>> start Supplied information

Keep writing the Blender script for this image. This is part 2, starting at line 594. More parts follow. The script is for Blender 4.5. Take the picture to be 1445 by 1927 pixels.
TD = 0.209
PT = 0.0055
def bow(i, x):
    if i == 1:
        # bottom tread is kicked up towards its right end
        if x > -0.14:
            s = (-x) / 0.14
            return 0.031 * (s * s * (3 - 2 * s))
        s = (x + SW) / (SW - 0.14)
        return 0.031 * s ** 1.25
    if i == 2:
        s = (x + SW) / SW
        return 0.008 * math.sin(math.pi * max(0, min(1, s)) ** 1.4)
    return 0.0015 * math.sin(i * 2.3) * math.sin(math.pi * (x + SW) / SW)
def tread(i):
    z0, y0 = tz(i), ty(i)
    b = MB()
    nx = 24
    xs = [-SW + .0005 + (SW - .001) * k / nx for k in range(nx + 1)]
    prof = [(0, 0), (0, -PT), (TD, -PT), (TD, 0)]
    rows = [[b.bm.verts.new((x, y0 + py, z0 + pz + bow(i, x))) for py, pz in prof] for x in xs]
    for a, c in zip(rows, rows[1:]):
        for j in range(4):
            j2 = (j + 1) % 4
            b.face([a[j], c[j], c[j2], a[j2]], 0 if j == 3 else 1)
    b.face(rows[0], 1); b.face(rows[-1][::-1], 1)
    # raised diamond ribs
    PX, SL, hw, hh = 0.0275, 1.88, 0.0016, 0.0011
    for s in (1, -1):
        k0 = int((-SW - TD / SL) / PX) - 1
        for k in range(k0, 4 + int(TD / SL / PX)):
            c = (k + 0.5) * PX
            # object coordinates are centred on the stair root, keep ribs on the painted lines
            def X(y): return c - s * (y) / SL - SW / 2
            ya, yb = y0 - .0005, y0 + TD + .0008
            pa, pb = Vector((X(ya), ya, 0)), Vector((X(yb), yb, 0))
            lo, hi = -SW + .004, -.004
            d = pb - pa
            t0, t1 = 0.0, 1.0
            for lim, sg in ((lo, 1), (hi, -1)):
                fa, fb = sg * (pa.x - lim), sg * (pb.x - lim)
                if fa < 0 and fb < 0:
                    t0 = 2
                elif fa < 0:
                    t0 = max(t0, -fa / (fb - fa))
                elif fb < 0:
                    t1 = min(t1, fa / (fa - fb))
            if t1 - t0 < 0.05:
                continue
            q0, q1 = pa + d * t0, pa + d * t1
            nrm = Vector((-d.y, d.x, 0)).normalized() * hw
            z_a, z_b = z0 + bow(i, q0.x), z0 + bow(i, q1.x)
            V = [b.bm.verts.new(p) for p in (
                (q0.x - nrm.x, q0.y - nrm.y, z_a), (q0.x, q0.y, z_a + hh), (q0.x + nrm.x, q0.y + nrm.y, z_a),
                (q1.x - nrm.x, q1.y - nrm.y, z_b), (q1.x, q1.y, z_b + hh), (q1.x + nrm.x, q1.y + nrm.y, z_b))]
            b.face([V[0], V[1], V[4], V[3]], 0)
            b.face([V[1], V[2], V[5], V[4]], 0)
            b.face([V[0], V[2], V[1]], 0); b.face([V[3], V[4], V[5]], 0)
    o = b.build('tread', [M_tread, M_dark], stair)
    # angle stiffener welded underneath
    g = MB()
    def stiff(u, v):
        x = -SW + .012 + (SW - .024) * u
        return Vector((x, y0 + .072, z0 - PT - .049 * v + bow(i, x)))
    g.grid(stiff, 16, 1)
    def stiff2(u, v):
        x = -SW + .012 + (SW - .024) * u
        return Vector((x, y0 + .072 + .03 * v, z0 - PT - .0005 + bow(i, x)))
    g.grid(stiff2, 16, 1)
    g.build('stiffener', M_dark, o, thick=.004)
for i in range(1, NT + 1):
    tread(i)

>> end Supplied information

**Task details**
Write each line above out exactly.

**Response to this task**
Keep writing the Blender script for this image. This is part 2, starting at line 594. More parts follow. The script is for Blender 4.5. Take the picture to be 1445 by 1927 pixels.
TD = 0.209
PT = 0.0055
def bow(i, x):
    if i == 1:
        # bottom tread is kicked up towards its right end
        if x > -0.14:
            s = (-x) / 0.14
            return 0.031 * (s * s * (3 - 2 * s))
        s = (x + SW) / (SW - 0.14)
        return 0.031 * s ** 1.25
    if i == 2:
        s = (x + SW) / SW
        return 0.008 * math.sin(math.pi * max(0, min(1, s)) ** 1.4)
    return 0.0015 * math.sin(i * 2.3) * math.sin(math.pi * (x + SW) / SW)
def tread(i):
    z0, y0 = tz(i), ty(i)
    b = MB()
    nx = 24
    xs = [-SW + .0005 + (SW - .001) * k / nx for k in range(nx + 1)]
    prof = [(0, 0), (0, -PT), (TD, -PT), (TD, 0)]
    rows = [[b.bm.verts.new((x, y0 + py, z0 + pz + bow(i, x))) for py, pz in prof] for x in xs]
    for a, c in zip(rows, rows[1:]):
        for j in range(4):
            j2 = (j + 1) % 4
            b.face([a[j], c[j], c[j2], a[j2]], 0 if j == 3 else 1)
    b.face(rows[0], 1); b.face(rows[-1][::-1], 1)
    # raised diamond ribs
    PX, SL, hw, hh = 0.0275, 1.88, 0.0016, 0.0011
    for s in (1, -1):
        k0 = int((-SW - TD / SL) / PX) - 1
        for k in range(k0, 4 + int(TD / SL / PX)):
            c = (k + 0.5) * PX
            # object coordinates are centred on the stair root, keep ribs on the painted lines
            def X(y): return c - s * (y) / SL - SW / 2
            ya, yb = y0 - .0005, y0 + TD + .0008
            pa, pb = Vector((X(ya), ya, 0)), Vector((X(yb), yb, 0))
            lo, hi = -SW + .004, -.004
            d = pb - pa
            t0, t1 = 0.0, 1.0
            for lim, sg in ((lo, 1), (hi, -1)):
                fa, fb = sg * (pa.x - lim), sg * (pb.x - lim)
                if fa < 0 and fb < 0:
                    t0 = 2
                elif fa < 0:
                    t0 = max(t0, -fa / (fb - fa))
                elif fb < 0:
                    t1 = min(t1, fa / (fa - fb))
            if t1 - t0 < 0.05:
                continue
            q0, q1 = pa + d * t0, pa + d * t1
            nrm = Vector((-d.y, d.x, 0)).normalized() * hw
            z_a, z_b = z0 + bow(i, q0.x), z0 + bow(i, q1.x)
            V = [b.bm.verts.new(p) for p in (
                (q0.x - nrm.x, q0.y - nrm.y, z_a), (q0.x, q0.y, z_a + hh), (q0.x + nrm.x, q0.y + nrm.y, z_a),
                (q1.x - nrm.x, q1.y - nrm.y, z_b), (q1.x, q1.y, z_b + hh), (q1.x + nrm.x, q1.y + nrm.y, z_b))]
            b.face([V[0], V[1], V[4], V[3]], 0)
            b.face([V[1], V[2], V[5], V[4]], 0)
            b.face([V[0], V[2], V[1]], 0); b.face([V[3], V[4], V[5]], 0)
    o = b.build('tread', [M_tread, M_dark], stair)
    # angle stiffener welded underneath
    g = MB()
    def stiff(u, v):
        x = -SW + .012 + (SW - .024) * u
        return Vector((x, y0 + .072, z0 - PT - .049 * v + bow(i, x)))
    g.grid(stiff, 16, 1)
    def stiff2(u, v):
        x = -SW + .012 + (SW - .024) * u
        return Vector((x, y0 + .072 + .03 * v, z0 - PT - .0005 + bow(i, x)))
    g.grid(stiff2, 16, 1)
    g.build('stiffener', M_dark, o, thick=.004)
for i in range(1, NT + 1):
    tread(i)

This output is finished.